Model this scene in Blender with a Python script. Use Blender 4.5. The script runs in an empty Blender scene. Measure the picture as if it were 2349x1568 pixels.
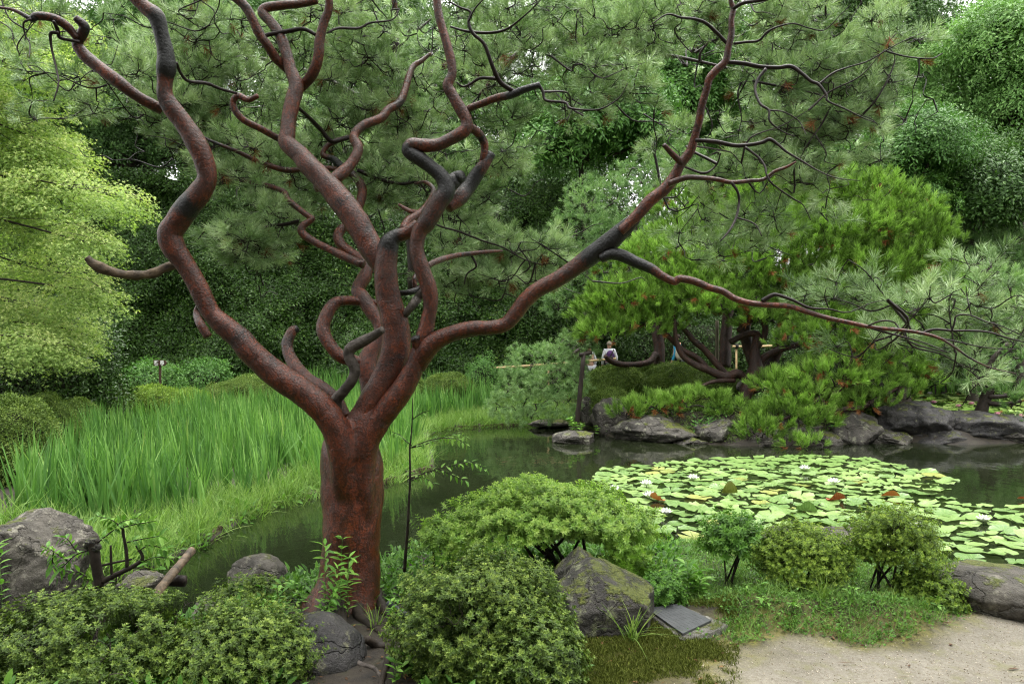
import bpy, math, random
import numpy as np
from mathutils import noise, Vector

random.seed(7)
rng = np.random.default_rng(11)
scene = bpy.context.scene
COL = scene.collection

# ------------------------------------------------------------------ camera, sky, sun, exposure
F = 28.0 / 36.0 * 2349.0          # focal length in units of a 2349 px wide frame
CAM_Z = 2.1                       # eye height above the pond's water level (z = 0)
cam_data = bpy.data.cameras.new("camera")
cam_data.lens = 28.0
cam_data.sensor_width = 36.0
cam_data.clip_start = 0.05
cam_data.clip_end = 600.0
cam = bpy.data.objects.new("camera", cam_data)
cam.location = (0, 0, CAM_Z)
cam.rotation_euler = (math.radians(90), 0, 0)
COL.objects.link(cam)
scene.camera = cam

SUN_EL, SUN_AZ = 74.0, 25.0
world = bpy.data.worlds.new("World")
scene.world = world
world.use_nodes = True
wn, wl = world.node_tree.nodes, world.node_tree.links
for n in list(wn):
    wn.remove(n)
wout = wn.new("ShaderNodeOutputWorld")
wbg = wn.new("ShaderNodeBackground")
sky = wn.new("ShaderNodeTexSky")
sky.sky_type = 'NISHITA'
sky.sun_disc = False
sky.sun_elevation = math.radians(SUN_EL)
sky.sun_rotation = math.radians(SUN_AZ)
sky.air_density = 1.0
sky.dust_density = 6.0
sky.ozone_density = 1.0
hsv = wn.new("ShaderNodeHueSaturation")          # overcast: the cloud deck takes the blue out
hsv.inputs['Saturation'].default_value = 0.12
mixw = wn.new("ShaderNodeMix")
mixw.data_type = 'RGBA'
mixw.inputs[0].default_value = 0.72
tcw = wn.new("ShaderNodeTexCoord"); sepw = wn.new("ShaderNodeSeparateXYZ"); wl.new(tcw.outputs['Generated'], sepw.inputs[0])
ovc = wn.new("ShaderNodeMapRange")               # overcast dome: three times brighter overhead than at the horizon
ovc.inputs[1].default_value = 0.0; ovc.inputs[2].default_value = 1.0; ovc.inputs[3].default_value = 1 / 3; ovc.inputs[4].default_value = 1.0
wl.new(sepw.outputs[2], ovc.inputs[0])
cloud = wn.new("ShaderNodeVectorMath"); cloud.operation = 'SCALE'; cloud.inputs[0].default_value = (15.6, 15.7, 15.4)
wl.new(ovc.outputs[0], cloud.inputs['Scale']); wl.new(cloud.outputs[0], mixw.inputs[7])
wl.new(sky.outputs[0], hsv.inputs['Color'])
wl.new(hsv.outputs[0], mixw.inputs[6])
wl.new(mixw.outputs[2], wbg.inputs[0])
wbg.inputs[1].default_value = 0.12
wl.new(wbg.outputs[0], wout.inputs[0])

sun_data = bpy.data.lights.new("sun", 'SUN')
sun_data.energy = 1.4
sun_data.angle = math.radians(40)
sun_data.color = (1.0, 0.97, 0.92)
sun = bpy.data.objects.new("sun", sun_data)
el, az = math.radians(SUN_EL), math.radians(SUN_AZ)
sdir = Vector((math.sin(az) * math.cos(el), math.cos(az) * math.cos(el), math.sin(el)))
sun.rotation_euler = sdir.to_track_quat('Z', 'Y').to_euler()
sun.location = (0, 0, 30)
COL.objects.link(sun)

scene.view_settings.view_transform = 'Standard'
scene.view_settings.look = 'None'
scene.view_settings.gamma = 1.0
scene.view_settings.use_curve_mapping = False
scene.view_settings.exposure = 1.68
scene.render.engine = 'CYCLES'
cy = scene.cycles
cy.max_bounces = 5
cy.diffuse_bounces = 1
cy.glossy_bounces = 3
cy.transmission_bounces = 3
cy.transparent_max_bounces = 4
cy.use_denoising = True
cy.denoiser = 'OPENIMAGEDENOISE'
cy.denoising_input_passes = 'RGB_ALBEDO_NORMAL'
cy.denoising_prefilter = 'NONE'
cy.use_adaptive_sampling = True
cy.adaptive_threshold = 0.018
scene.cycles.filter_width = 1.2
cy.caustics_reflective = False
cy.caustics_refractive = False

# ------------------------------------------------------------------ basics
def at(px, py, d):
    """a point that stands d metres in front of the camera, read off the photograph at (px, py)"""
    return np.array([(px - 1174.5) / F * d, d, CAM_Z - (py - 784.0) / F * d])

def on_water(px, py, z=0.0):
    d = (CAM_Z - z) * F / (py - 784.0)
    return np.array([(px - 1174.5) / F * d, d, z])

CROP = {1: (0, 0), 2: (734, 0), 3: (1523, 0), 4: (0, 505), 5: (734, 505), 6: (1523, 505), 7: (0, 1018), 8: (734, 1018), 9: (1523, 1018)}
K = 0.35156
def cr(c, x, y):
    return CROP[c][0] + x * K, CROP[c][1] + y * K

def tag(o, label=None, cat=None, group=None, kind=None):
    if label: o["label"] = label
    if cat: o["category"] = cat
    if group: o["group"] = group
    if kind: o["kind"] = kind
    return o

def empty(name, loc, label=None, cat=None, group=None):
    o = bpy.data.objects.new(name, None)
    o.location = [float(v) for v in loc]
    o.empty_display_size = 0.1
    COL.objects.link(o)
    return tag(o, label, cat, group)

def origin(parent):
    if parent is None:
        return np.zeros(3)
    o = np.array(parent.location)
    return o + origin(parent.parent) if parent.parent else o

def mesh_obj(name, V, Fc, mat, parent=None, smooth=True, attrs=None, loc=None, local=False):
    """V in world coordinates (or local when asked); the object's origin is its parent's, or loc"""
    V = np.asarray(V, float)
    off = np.zeros(3) if local else (origin(parent) if parent is not None else (np.array(loc) if loc is not None else np.zeros(3)))
    me = bpy.data.meshes.new(name)
    me.from_pydata((V - off).tolist(), [], [tuple(int(i) for i in f) for f in Fc])
    if smooth:
        me.polygons.foreach_set("use_smooth", [True] * len(me.polygons))
    if attrs:
        for k, a in attrs.items():
            me.attributes.new(k, 'FLOAT', 'POINT').data.foreach_set("value", np.asarray(a, np.float32))
    if mat:
        me.materials.append(mat)
    o = bpy.data.objects.new(name, me)
    COL.objects.link(o)
    if parent is not None:
        o.parent = parent
    elif loc is not None and not local:
        o.location = [float(v) for v in loc]
    elif loc is not None:
        o.location = [float(v) for v in loc]
    return o

class MB:
    def __init__(s): s.V, s.F, s.A, s.n = [], [], [], 0
    def add(s, V, Fc, a=0.0):
        V = np.asarray(V, float)
        s.V.append(V)
        s.F += [tuple(int(i) + s.n for i in f) for f in Fc]
        s.A.append(np.full(len(V), a) if np.isscalar(a) else np.asarray(a, float))
        s.n += len(V)
    def build(s, name, mat, parent=None, smooth=True, loc=None, attr=None):
        return mesh_obj(name, np.vstack(s.V), s.F, mat, parent, smooth, {attr: np.concatenate(s.A)} if attr else None, loc)

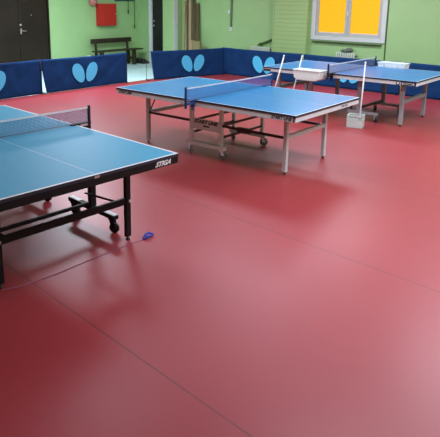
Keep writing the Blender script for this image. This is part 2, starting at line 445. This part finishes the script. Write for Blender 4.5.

▸ Task description
All entries are to be retyped exactly. Omit any embedded images.

▸ Output
Model this scene in Blender with a Python script. Use Blender 4.5. The script runs in an empty Blender scene. Measure the picture as if it were 2349x1568 pixels.
import bpy, math, random
import numpy as np
from mathutils import noise, Vector

random.seed(7)
rng = np.random.default_rng(11)
scene = bpy.context.scene
COL = scene.collection

# ------------------------------------------------------------------ camera, sky, sun, exposure
F = 28.0 / 36.0 * 2349.0          # focal length in units of a 2349 px wide frame
CAM_Z = 2.1                       # eye height above the pond's water level (z = 0)
cam_data = bpy.data.cameras.new("camera")
cam_data.lens = 28.0
cam_data.sensor_width = 36.0
cam_data.clip_start = 0.05
cam_data.clip_end = 600.0
cam = bpy.data.objects.new("camera", cam_data)
cam.location = (0, 0, CAM_Z)
cam.rotation_euler = (math.radians(90), 0, 0)
COL.objects.link(cam)
scene.camera = cam

SUN_EL, SUN_AZ = 74.0, 25.0
world = bpy.data.worlds.new("World")
scene.world = world
world.use_nodes = True
wn, wl = world.node_tree.nodes, world.node_tree.links
for n in list(wn):
    wn.remove(n)
wout = wn.new("ShaderNodeOutputWorld")
wbg = wn.new("ShaderNodeBackground")
sky = wn.new("ShaderNodeTexSky")
sky.sky_type = 'NISHITA'
sky.sun_disc = False
sky.sun_elevation = math.radians(SUN_EL)
sky.sun_rotation = math.radians(SUN_AZ)
sky.air_density = 1.0
sky.dust_density = 6.0
sky.ozone_density = 1.0
hsv = wn.new("ShaderNodeHueSaturation")          # overcast: the cloud deck takes the blue out
hsv.inputs['Saturation'].default_value = 0.12
mixw = wn.new("ShaderNodeMix")
mixw.data_type = 'RGBA'
mixw.inputs[0].default_value = 0.72
tcw = wn.new("ShaderNodeTexCoord"); sepw = wn.new("ShaderNodeSeparateXYZ"); wl.new(tcw.outputs['Generated'], sepw.inputs[0])
ovc = wn.new("ShaderNodeMapRange")               # overcast dome: three times brighter overhead than at the horizon
ovc.inputs[1].default_value = 0.0; ovc.inputs[2].default_value = 1.0; ovc.inputs[3].default_value = 1 / 3; ovc.inputs[4].default_value = 1.0
wl.new(sepw.outputs[2], ovc.inputs[0])
cloud = wn.new("ShaderNodeVectorMath"); cloud.operation = 'SCALE'; cloud.inputs[0].default_value = (15.6, 15.7, 15.4)
wl.new(ovc.outputs[0], cloud.inputs['Scale']); wl.new(cloud.outputs[0], mixw.inputs[7])
wl.new(sky.outputs[0], hsv.inputs['Color'])
wl.new(hsv.outputs[0], mixw.inputs[6])
wl.new(mixw.outputs[2], wbg.inputs[0])
wbg.inputs[1].default_value = 0.12
wl.new(wbg.outputs[0], wout.inputs[0])

sun_data = bpy.data.lights.new("sun", 'SUN')
sun_data.energy = 1.4
sun_data.angle = math.radians(40)
sun_data.color = (1.0, 0.97, 0.92)
sun = bpy.data.objects.new("sun", sun_data)
el, az = math.radians(SUN_EL), math.radians(SUN_AZ)
sdir = Vector((math.sin(az) * math.cos(el), math.cos(az) * math.cos(el), math.sin(el)))
sun.rotation_euler = sdir.to_track_quat('Z', 'Y').to_euler()
sun.location = (0, 0, 30)
COL.objects.link(sun)

scene.view_settings.view_transform = 'Standard'
scene.view_settings.look = 'None'
scene.view_settings.gamma = 1.0
scene.view_settings.use_curve_mapping = False
scene.view_settings.exposure = 1.68
scene.render.engine = 'CYCLES'
cy = scene.cycles
cy.max_bounces = 5
cy.diffuse_bounces = 1
cy.glossy_bounces = 3
cy.transmission_bounces = 3
cy.transparent_max_bounces = 4
cy.use_denoising = True
cy.denoiser = 'OPENIMAGEDENOISE'
cy.denoising_input_passes = 'RGB_ALBEDO_NORMAL'
cy.denoising_prefilter = 'NONE'
cy.use_adaptive_sampling = True
cy.adaptive_threshold = 0.018
scene.cycles.filter_width = 1.2
cy.caustics_reflective = False
cy.caustics_refractive = False

# ------------------------------------------------------------------ basics
def at(px, py, d):
    """a point that stands d metres in front of the camera, read off the photograph at (px, py)"""
    return np.array([(px - 1174.5) / F * d, d, CAM_Z - (py - 784.0) / F * d])

def on_water(px, py, z=0.0):
    d = (CAM_Z - z) * F / (py - 784.0)
    return np.array([(px - 1174.5) / F * d, d, z])

CROP = {1: (0, 0), 2: (734, 0), 3: (1523, 0), 4: (0, 505), 5: (734, 505), 6: (1523, 505), 7: (0, 1018), 8: (734, 1018), 9: (1523, 1018)}
K = 0.35156
def cr(c, x, y):
    return CROP[c][0] + x * K, CROP[c][1] + y * K

def tag(o, label=None, cat=None, group=None, kind=None):
    if label: o["label"] = label
    if cat: o["category"] = cat
    if group: o["group"] = group
    if kind: o["kind"] = kind
    return o

def empty(name, loc, label=None, cat=None, group=None):
    o = bpy.data.objects.new(name, None)
    o.location = [float(v) for v in loc]
    o.empty_display_size = 0.1
    COL.objects.link(o)
    return tag(o, label, cat, group)

def origin(parent):
    if parent is None:
        return np.zeros(3)
    o = np.array(parent.location)
    return o + origin(parent.parent) if parent.parent else o

def mesh_obj(name, V, Fc, mat, parent=None, smooth=True, attrs=None, loc=None, local=False):
    """V in world coordinates (or local when asked); the object's origin is its parent's, or loc"""
    V = np.asarray(V, float)
    off = np.zeros(3) if local else (origin(parent) if parent is not None else (np.array(loc) if loc is not None else np.zeros(3)))
    me = bpy.data.meshes.new(name)
    me.from_pydata((V - off).tolist(), [], [tuple(int(i) for i in f) for f in Fc])
    if smooth:
        me.polygons.foreach_set("use_smooth", [True] * len(me.polygons))
    if attrs:
        for k, a in attrs.items():
            me.attributes.new(k, 'FLOAT', 'POINT').data.foreach_set("value", np.asarray(a, np.float32))
    if mat:
        me.materials.append(mat)
    o = bpy.data.objects.new(name, me)
    COL.objects.link(o)
    if parent is not None:
        o.parent = parent
    elif loc is not None and not local:
        o.location = [float(v) for v in loc]
    elif loc is not None:
        o.location = [float(v) for v in loc]
    return o

class MB:
    def __init__(s): s.V, s.F, s.A, s.n = [], [], [], 0
    def add(s, V, Fc, a=0.0):
        V = np.asarray(V, float)
        s.V.append(V)
        s.F += [tuple(int(i) + s.n for i in f) for f in Fc]
        s.A.append(np.full(len(V), a) if np.isscalar(a) else np.asarray(a, float))
        s.n += len(V)
    def build(s, name, mat, parent=None, smooth=True, loc=None, attr=None):
        return mesh_obj(name, np.vstack(s.V), s.F, mat, parent, smooth, {attr: np.concatenate(s.A)} if attr else None, loc)

Keep writing the Blender script for this image. This is part 2, starting at line 445. This part finishes the script. Write for Blender 4.5.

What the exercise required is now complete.